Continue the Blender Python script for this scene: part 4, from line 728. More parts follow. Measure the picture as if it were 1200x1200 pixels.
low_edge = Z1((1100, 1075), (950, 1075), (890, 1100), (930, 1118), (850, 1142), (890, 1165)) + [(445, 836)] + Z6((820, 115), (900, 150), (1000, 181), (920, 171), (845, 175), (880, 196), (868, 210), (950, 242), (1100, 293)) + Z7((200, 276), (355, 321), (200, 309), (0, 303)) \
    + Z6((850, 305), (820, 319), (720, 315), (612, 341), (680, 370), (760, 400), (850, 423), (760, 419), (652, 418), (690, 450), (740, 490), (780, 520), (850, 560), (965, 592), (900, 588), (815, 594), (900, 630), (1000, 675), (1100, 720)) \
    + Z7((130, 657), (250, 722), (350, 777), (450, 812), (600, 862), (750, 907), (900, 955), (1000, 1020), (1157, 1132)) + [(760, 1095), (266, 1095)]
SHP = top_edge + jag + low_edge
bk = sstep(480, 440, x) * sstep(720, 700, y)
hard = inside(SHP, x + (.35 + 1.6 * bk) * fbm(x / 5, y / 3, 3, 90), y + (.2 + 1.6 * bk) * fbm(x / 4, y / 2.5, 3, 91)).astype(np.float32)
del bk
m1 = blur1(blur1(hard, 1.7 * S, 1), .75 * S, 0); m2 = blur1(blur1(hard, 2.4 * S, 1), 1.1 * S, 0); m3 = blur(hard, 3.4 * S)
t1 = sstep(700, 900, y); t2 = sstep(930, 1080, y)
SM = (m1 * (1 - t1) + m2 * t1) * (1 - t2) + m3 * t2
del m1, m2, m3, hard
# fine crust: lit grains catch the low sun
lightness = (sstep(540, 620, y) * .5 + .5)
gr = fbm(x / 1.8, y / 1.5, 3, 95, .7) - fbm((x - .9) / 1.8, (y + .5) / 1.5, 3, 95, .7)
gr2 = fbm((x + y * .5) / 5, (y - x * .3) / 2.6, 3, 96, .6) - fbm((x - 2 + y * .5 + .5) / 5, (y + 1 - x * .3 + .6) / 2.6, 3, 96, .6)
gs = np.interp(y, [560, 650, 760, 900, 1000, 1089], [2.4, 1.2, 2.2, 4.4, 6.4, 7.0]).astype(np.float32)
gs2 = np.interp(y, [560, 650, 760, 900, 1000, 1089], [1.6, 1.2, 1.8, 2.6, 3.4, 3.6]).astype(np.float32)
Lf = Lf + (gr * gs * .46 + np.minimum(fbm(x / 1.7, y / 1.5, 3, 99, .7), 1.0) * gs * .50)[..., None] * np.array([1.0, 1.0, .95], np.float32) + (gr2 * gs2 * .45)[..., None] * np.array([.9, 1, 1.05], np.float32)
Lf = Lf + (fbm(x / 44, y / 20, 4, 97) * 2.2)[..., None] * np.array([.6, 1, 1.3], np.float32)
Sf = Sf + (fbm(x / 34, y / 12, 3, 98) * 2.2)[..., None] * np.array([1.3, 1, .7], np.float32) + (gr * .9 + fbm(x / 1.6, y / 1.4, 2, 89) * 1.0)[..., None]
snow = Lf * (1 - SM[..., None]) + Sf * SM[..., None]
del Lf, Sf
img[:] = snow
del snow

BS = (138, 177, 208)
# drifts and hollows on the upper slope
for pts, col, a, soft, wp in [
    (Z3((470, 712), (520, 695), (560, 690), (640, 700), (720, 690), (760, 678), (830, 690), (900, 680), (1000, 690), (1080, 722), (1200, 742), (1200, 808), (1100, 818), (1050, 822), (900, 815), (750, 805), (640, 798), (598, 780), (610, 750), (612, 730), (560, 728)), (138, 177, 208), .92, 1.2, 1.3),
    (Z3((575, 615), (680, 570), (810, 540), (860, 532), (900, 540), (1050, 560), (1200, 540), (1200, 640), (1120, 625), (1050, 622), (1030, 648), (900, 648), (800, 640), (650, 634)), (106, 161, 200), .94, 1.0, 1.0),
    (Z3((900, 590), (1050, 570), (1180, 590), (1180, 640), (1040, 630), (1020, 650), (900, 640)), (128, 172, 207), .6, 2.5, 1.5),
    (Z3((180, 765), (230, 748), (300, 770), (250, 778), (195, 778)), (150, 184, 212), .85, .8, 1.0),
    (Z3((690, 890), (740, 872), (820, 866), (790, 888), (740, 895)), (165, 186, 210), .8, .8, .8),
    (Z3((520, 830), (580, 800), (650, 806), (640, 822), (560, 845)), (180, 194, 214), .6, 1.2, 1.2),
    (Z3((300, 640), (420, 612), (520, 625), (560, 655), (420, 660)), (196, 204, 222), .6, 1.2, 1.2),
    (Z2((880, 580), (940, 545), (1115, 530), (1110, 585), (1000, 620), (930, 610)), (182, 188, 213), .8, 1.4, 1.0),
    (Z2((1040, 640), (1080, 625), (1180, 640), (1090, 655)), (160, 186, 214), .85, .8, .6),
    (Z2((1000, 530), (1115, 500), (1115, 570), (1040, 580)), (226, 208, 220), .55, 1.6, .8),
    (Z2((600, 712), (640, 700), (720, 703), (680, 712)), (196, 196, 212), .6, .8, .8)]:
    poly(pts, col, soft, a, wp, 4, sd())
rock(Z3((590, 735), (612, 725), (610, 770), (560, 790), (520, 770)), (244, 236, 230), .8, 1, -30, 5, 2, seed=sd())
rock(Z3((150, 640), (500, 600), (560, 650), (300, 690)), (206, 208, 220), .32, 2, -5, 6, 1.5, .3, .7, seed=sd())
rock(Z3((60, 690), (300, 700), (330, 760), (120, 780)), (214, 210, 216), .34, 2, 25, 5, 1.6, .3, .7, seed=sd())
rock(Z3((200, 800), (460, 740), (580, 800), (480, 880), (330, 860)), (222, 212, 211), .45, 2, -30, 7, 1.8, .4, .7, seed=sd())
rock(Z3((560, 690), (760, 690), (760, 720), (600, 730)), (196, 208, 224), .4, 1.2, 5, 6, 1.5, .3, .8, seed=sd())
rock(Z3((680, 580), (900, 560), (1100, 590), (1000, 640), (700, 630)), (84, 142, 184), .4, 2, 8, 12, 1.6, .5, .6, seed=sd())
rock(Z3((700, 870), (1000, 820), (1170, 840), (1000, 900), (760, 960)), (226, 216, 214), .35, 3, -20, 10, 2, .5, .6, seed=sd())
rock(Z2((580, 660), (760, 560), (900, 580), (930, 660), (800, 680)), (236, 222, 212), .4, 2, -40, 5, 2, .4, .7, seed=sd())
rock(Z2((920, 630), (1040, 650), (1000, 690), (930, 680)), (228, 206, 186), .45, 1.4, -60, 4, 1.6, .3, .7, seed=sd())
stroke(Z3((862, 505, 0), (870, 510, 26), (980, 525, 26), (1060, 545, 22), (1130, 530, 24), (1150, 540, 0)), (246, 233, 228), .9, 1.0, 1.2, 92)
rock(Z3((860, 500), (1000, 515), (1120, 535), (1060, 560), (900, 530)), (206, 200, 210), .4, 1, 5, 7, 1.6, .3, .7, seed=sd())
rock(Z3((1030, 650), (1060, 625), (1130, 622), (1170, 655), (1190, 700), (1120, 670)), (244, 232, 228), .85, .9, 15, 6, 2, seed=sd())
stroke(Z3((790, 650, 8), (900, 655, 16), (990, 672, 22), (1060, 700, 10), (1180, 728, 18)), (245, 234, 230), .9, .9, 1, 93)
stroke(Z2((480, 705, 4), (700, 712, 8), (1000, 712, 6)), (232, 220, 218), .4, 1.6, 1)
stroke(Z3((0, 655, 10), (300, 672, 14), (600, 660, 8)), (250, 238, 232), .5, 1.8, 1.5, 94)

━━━

_Description of the task_
Transcribe the whole listing exactly.

_Task response_
Continue the Blender Python script for this scene: part 4, from line 728. More parts follow. Measure the picture as if it were 1200x1200 pixels.
low_edge = Z1((1100, 1075), (950, 1075), (890, 1100), (930, 1118), (850, 1142), (890, 1165)) + [(445, 836)] + Z6((820, 115), (900, 150), (1000, 181), (920, 171), (845, 175), (880, 196), (868, 210), (950, 242), (1100, 293)) + Z7((200, 276), (355, 321), (200, 309), (0, 303)) \
    + Z6((850, 305), (820, 319), (720, 315), (612, 341), (680, 370), (760, 400), (850, 423), (760, 419), (652, 418), (690, 450), (740, 490), (780, 520), (850, 560), (965, 592), (900, 588), (815, 594), (900, 630), (1000, 675), (1100, 720)) \
    + Z7((130, 657), (250, 722), (350, 777), (450, 812), (600, 862), (750, 907), (900, 955), (1000, 1020), (1157, 1132)) + [(760, 1095), (266, 1095)]
SHP = top_edge + jag + low_edge
bk = sstep(480, 440, x) * sstep(720, 700, y)
hard = inside(SHP, x + (.35 + 1.6 * bk) * fbm(x / 5, y / 3, 3, 90), y + (.2 + 1.6 * bk) * fbm(x / 4, y / 2.5, 3, 91)).astype(np.float32)
del bk
m1 = blur1(blur1(hard, 1.7 * S, 1), .75 * S, 0); m2 = blur1(blur1(hard, 2.4 * S, 1), 1.1 * S, 0); m3 = blur(hard, 3.4 * S)
t1 = sstep(700, 900, y); t2 = sstep(930, 1080, y)
SM = (m1 * (1 - t1) + m2 * t1) * (1 - t2) + m3 * t2
del m1, m2, m3, hard
# fine crust: lit grains catch the low sun
lightness = (sstep(540, 620, y) * .5 + .5)
gr = fbm(x / 1.8, y / 1.5, 3, 95, .7) - fbm((x - .9) / 1.8, (y + .5) / 1.5, 3, 95, .7)
gr2 = fbm((x + y * .5) / 5, (y - x * .3) / 2.6, 3, 96, .6) - fbm((x - 2 + y * .5 + .5) / 5, (y + 1 - x * .3 + .6) / 2.6, 3, 96, .6)
gs = np.interp(y, [560, 650, 760, 900, 1000, 1089], [2.4, 1.2, 2.2, 4.4, 6.4, 7.0]).astype(np.float32)
gs2 = np.interp(y, [560, 650, 760, 900, 1000, 1089], [1.6, 1.2, 1.8, 2.6, 3.4, 3.6]).astype(np.float32)
Lf = Lf + (gr * gs * .46 + np.minimum(fbm(x / 1.7, y / 1.5, 3, 99, .7), 1.0) * gs * .50)[..., None] * np.array([1.0, 1.0, .95], np.float32) + (gr2 * gs2 * .45)[..., None] * np.array([.9, 1, 1.05], np.float32)
Lf = Lf + (fbm(x / 44, y / 20, 4, 97) * 2.2)[..., None] * np.array([.6, 1, 1.3], np.float32)
Sf = Sf + (fbm(x / 34, y / 12, 3, 98) * 2.2)[..., None] * np.array([1.3, 1, .7], np.float32) + (gr * .9 + fbm(x / 1.6, y / 1.4, 2, 89) * 1.0)[..., None]
snow = Lf * (1 - SM[..., None]) + Sf * SM[..., None]
del Lf, Sf
img[:] = snow
del snow

BS = (138, 177, 208)
# drifts and hollows on the upper slope
for pts, col, a, soft, wp in [
    (Z3((470, 712), (520, 695), (560, 690), (640, 700), (720, 690), (760, 678), (830, 690), (900, 680), (1000, 690), (1080, 722), (1200, 742), (1200, 808), (1100, 818), (1050, 822), (900, 815), (750, 805), (640, 798), (598, 780), (610, 750), (612, 730), (560, 728)), (138, 177, 208), .92, 1.2, 1.3),
    (Z3((575, 615), (680, 570), (810, 540), (860, 532), (900, 540), (1050, 560), (1200, 540), (1200, 640), (1120, 625), (1050, 622), (1030, 648), (900, 648), (800, 640), (650, 634)), (106, 161, 200), .94, 1.0, 1.0),
    (Z3((900, 590), (1050, 570), (1180, 590), (1180, 640), (1040, 630), (1020, 650), (900, 640)), (128, 172, 207), .6, 2.5, 1.5),
    (Z3((180, 765), (230, 748), (300, 770), (250, 778), (195, 778)), (150, 184, 212), .85, .8, 1.0),
    (Z3((690, 890), (740, 872), (820, 866), (790, 888), (740, 895)), (165, 186, 210), .8, .8, .8),
    (Z3((520, 830), (580, 800), (650, 806), (640, 822), (560, 845)), (180, 194, 214), .6, 1.2, 1.2),
    (Z3((300, 640), (420, 612), (520, 625), (560, 655), (420, 660)), (196, 204, 222), .6, 1.2, 1.2),
    (Z2((880, 580), (940, 545), (1115, 530), (1110, 585), (1000, 620), (930, 610)), (182, 188, 213), .8, 1.4, 1.0),
    (Z2((1040, 640), (1080, 625), (1180, 640), (1090, 655)), (160, 186, 214), .85, .8, .6),
    (Z2((1000, 530), (1115, 500), (1115, 570), (1040, 580)), (226, 208, 220), .55, 1.6, .8),
    (Z2((600, 712), (640, 700), (720, 703), (680, 712)), (196, 196, 212), .6, .8, .8)]:
    poly(pts, col, soft, a, wp, 4, sd())
rock(Z3((590, 735), (612, 725), (610, 770), (560, 790), (520, 770)), (244, 236, 230), .8, 1, -30, 5, 2, seed=sd())
rock(Z3((150, 640), (500, 600), (560, 650), (300, 690)), (206, 208, 220), .32, 2, -5, 6, 1.5, .3, .7, seed=sd())
rock(Z3((60, 690), (300, 700), (330, 760), (120, 780)), (214, 210, 216), .34, 2, 25, 5, 1.6, .3, .7, seed=sd())
rock(Z3((200, 800), (460, 740), (580, 800), (480, 880), (330, 860)), (222, 212, 211), .45, 2, -30, 7, 1.8, .4, .7, seed=sd())
rock(Z3((560, 690), (760, 690), (760, 720), (600, 730)), (196, 208, 224), .4, 1.2, 5, 6, 1.5, .3, .8, seed=sd())
rock(Z3((680, 580), (900, 560), (1100, 590), (1000, 640), (700, 630)), (84, 142, 184), .4, 2, 8, 12, 1.6, .5, .6, seed=sd())
rock(Z3((700, 870), (1000, 820), (1170, 840), (1000, 900), (760, 960)), (226, 216, 214), .35, 3, -20, 10, 2, .5, .6, seed=sd())
rock(Z2((580, 660), (760, 560), (900, 580), (930, 660), (800, 680)), (236, 222, 212), .4, 2, -40, 5, 2, .4, .7, seed=sd())
rock(Z2((920, 630), (1040, 650), (1000, 690), (930, 680)), (228, 206, 186), .45, 1.4, -60, 4, 1.6, .3, .7, seed=sd())
stroke(Z3((862, 505, 0), (870, 510, 26), (980, 525, 26), (1060, 545, 22), (1130, 530, 24), (1150, 540, 0)), (246, 233, 228), .9, 1.0, 1.2, 92)
rock(Z3((860, 500), (1000, 515), (1120, 535), (1060, 560), (900, 530)), (206, 200, 210), .4, 1, 5, 7, 1.6, .3, .7, seed=sd())
rock(Z3((1030, 650), (1060, 625), (1130, 622), (1170, 655), (1190, 700), (1120, 670)), (244, 232, 228), .85, .9, 15, 6, 2, seed=sd())
stroke(Z3((790, 650, 8), (900, 655, 16), (990, 672, 22), (1060, 700, 10), (1180, 728, 18)), (245, 234, 230), .9, .9, 1, 93)
stroke(Z2((480, 705, 4), (700, 712, 8), (1000, 712, 6)), (232, 220, 218), .4, 1.6, 1)
stroke(Z3((0, 655, 10), (300, 672, 14), (600, 660, 8)), (250, 238, 232), .5, 1.8, 1.5, 94)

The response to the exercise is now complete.